Information supplied:
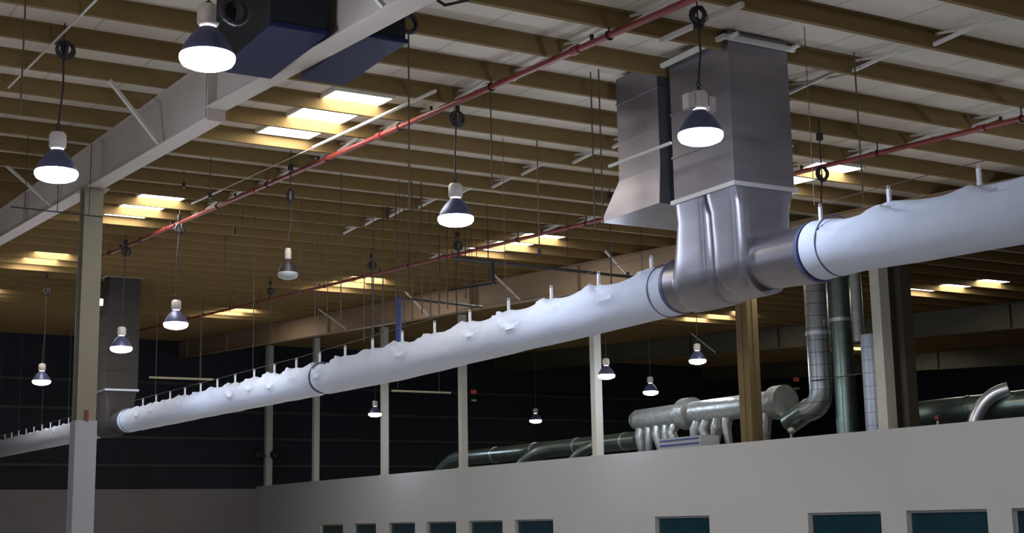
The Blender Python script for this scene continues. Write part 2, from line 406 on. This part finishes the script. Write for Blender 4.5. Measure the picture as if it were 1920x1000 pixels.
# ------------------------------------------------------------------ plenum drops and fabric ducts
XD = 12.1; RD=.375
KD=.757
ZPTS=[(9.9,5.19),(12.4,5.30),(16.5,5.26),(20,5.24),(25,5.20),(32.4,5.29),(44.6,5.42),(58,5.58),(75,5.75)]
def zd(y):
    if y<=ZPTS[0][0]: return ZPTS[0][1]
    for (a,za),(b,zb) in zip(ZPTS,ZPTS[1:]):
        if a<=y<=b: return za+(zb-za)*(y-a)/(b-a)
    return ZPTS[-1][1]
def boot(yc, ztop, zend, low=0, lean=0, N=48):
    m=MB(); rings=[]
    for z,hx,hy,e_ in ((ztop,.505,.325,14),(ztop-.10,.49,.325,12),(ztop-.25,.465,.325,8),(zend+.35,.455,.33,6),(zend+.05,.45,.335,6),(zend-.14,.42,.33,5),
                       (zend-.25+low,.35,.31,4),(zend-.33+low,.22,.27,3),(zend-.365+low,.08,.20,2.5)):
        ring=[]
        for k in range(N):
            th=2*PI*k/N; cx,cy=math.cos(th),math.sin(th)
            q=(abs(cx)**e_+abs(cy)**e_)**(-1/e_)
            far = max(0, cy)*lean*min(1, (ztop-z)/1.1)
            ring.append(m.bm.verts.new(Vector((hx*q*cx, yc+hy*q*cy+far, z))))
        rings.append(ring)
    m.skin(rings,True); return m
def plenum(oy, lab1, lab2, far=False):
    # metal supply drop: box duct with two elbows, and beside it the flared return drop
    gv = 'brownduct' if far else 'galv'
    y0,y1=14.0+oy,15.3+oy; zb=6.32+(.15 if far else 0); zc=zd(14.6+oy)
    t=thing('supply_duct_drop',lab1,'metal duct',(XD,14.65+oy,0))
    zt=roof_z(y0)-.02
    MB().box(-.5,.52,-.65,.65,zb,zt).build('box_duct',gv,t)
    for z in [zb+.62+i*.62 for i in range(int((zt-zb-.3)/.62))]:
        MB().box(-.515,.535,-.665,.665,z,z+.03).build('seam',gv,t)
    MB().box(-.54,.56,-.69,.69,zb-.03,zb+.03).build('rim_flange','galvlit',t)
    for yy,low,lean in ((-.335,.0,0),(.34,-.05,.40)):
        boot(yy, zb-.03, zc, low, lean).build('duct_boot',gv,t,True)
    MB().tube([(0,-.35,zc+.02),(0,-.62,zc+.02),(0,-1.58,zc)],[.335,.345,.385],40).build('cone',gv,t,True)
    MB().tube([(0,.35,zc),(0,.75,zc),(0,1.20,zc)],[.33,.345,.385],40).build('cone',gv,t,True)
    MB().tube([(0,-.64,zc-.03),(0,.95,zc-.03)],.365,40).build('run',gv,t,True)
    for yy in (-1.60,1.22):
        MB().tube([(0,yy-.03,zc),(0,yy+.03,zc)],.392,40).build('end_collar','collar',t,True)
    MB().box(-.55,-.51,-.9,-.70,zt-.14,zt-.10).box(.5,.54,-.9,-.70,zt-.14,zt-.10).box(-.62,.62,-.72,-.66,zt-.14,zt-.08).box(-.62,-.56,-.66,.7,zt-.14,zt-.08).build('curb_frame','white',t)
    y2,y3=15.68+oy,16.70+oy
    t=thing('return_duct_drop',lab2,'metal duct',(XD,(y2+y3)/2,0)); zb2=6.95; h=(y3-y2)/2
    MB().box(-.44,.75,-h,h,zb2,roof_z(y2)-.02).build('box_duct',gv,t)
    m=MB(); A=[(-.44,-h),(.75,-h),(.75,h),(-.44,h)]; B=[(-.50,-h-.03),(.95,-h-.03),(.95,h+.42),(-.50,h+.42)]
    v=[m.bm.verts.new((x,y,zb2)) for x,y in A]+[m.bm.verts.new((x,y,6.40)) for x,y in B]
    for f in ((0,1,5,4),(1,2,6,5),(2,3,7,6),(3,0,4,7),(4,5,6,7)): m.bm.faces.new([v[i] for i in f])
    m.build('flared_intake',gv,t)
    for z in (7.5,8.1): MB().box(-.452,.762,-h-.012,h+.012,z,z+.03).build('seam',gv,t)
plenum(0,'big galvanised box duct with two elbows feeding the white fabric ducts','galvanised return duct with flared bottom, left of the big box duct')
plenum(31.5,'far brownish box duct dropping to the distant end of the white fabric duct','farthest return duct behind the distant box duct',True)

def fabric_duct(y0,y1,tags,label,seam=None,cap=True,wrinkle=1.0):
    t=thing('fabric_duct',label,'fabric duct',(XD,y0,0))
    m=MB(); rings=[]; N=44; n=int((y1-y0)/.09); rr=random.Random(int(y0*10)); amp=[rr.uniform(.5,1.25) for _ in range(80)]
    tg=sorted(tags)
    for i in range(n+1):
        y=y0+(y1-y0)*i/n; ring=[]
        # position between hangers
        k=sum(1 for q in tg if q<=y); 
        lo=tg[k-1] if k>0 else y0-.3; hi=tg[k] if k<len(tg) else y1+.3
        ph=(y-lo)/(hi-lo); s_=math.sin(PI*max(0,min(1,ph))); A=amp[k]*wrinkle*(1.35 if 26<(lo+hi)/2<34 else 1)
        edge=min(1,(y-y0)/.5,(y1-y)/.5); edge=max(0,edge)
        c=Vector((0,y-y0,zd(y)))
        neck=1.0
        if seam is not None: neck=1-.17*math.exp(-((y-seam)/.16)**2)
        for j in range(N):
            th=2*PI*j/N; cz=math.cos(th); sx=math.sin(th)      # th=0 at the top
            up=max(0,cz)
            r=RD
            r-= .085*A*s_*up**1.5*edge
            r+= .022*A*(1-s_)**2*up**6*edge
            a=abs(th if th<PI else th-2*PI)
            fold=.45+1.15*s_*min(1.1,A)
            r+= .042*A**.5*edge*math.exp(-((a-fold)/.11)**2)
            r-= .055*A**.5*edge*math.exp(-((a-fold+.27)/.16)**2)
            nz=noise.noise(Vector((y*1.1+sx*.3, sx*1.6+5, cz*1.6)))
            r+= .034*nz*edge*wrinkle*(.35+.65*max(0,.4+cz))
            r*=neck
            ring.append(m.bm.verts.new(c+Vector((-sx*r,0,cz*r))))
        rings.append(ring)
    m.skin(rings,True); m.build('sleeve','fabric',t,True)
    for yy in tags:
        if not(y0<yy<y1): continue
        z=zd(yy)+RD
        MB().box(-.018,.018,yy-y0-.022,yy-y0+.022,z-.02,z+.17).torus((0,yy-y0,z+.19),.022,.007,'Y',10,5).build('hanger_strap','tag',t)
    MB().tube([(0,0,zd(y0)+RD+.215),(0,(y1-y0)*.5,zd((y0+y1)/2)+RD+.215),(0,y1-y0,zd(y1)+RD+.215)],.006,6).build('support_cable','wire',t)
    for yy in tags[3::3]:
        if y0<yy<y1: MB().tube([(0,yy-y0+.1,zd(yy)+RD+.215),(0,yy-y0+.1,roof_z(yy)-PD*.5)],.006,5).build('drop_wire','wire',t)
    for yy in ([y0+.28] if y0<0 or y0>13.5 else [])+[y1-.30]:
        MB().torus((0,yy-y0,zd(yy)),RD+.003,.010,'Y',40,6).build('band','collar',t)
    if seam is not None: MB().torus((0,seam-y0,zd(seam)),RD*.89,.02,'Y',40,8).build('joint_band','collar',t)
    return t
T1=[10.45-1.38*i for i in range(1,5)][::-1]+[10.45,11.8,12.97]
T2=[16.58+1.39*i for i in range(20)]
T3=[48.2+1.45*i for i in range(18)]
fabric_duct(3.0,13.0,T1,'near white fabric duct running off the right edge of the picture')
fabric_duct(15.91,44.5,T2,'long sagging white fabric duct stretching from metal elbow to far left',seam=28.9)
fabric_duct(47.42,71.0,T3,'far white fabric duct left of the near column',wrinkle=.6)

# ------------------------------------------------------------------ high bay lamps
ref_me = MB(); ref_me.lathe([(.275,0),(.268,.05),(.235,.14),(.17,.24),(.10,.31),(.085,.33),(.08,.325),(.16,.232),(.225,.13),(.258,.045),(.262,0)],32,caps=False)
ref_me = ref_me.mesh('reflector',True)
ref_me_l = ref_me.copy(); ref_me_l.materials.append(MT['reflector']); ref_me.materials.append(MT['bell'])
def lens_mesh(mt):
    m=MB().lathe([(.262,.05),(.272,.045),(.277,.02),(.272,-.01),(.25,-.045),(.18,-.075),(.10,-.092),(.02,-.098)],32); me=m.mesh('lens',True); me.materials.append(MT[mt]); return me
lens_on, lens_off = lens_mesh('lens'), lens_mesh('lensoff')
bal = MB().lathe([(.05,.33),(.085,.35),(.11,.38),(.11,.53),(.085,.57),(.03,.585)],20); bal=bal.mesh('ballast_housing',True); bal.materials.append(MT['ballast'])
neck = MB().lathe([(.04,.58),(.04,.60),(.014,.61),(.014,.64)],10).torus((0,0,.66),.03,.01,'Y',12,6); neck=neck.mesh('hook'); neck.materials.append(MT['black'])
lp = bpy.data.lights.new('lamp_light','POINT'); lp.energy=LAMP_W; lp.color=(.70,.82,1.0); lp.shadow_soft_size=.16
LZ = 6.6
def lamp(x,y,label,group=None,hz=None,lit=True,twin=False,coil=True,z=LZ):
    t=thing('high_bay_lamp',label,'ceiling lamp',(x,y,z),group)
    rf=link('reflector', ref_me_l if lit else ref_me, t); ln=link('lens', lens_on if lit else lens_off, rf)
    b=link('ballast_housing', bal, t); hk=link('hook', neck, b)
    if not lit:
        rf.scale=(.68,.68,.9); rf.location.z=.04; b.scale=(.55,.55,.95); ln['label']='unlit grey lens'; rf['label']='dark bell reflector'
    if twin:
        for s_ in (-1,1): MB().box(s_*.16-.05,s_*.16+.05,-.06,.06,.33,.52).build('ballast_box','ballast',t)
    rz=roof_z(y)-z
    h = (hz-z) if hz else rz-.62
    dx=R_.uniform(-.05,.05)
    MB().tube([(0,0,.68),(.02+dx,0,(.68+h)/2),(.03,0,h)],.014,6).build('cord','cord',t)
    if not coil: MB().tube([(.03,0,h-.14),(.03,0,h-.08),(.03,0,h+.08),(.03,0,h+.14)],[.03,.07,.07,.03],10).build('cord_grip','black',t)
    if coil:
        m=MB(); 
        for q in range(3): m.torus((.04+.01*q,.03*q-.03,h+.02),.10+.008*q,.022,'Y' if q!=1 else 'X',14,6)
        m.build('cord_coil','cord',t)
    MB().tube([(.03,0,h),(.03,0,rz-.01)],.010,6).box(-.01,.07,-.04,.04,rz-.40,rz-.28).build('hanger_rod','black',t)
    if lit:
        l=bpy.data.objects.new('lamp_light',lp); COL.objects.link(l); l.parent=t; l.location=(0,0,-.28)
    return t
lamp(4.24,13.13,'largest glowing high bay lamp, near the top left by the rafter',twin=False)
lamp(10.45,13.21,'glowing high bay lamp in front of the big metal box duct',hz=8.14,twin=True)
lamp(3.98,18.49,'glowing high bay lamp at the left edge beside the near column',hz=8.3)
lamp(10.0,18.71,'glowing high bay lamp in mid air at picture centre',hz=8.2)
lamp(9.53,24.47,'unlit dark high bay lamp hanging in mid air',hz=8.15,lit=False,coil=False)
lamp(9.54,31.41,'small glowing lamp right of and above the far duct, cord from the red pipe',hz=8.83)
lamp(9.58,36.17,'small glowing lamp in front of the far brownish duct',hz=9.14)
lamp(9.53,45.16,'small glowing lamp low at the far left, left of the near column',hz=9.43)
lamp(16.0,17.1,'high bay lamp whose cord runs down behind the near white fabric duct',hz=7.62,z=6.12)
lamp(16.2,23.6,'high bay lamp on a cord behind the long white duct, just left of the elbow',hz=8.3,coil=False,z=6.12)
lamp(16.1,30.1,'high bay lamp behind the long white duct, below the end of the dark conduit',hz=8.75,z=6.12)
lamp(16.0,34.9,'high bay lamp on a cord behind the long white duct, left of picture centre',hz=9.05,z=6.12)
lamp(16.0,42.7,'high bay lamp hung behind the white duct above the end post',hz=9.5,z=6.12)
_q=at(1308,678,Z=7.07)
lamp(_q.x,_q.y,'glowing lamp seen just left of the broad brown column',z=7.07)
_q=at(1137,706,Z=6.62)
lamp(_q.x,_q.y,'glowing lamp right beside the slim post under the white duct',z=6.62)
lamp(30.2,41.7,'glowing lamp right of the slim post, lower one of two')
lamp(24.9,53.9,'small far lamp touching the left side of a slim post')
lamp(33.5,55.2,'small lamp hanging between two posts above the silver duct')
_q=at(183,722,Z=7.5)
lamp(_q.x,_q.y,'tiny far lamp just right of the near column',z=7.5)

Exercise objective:
Looking at the material above, count the lines containing the string "from" and reply with the count alone.

Response to the exercise:
3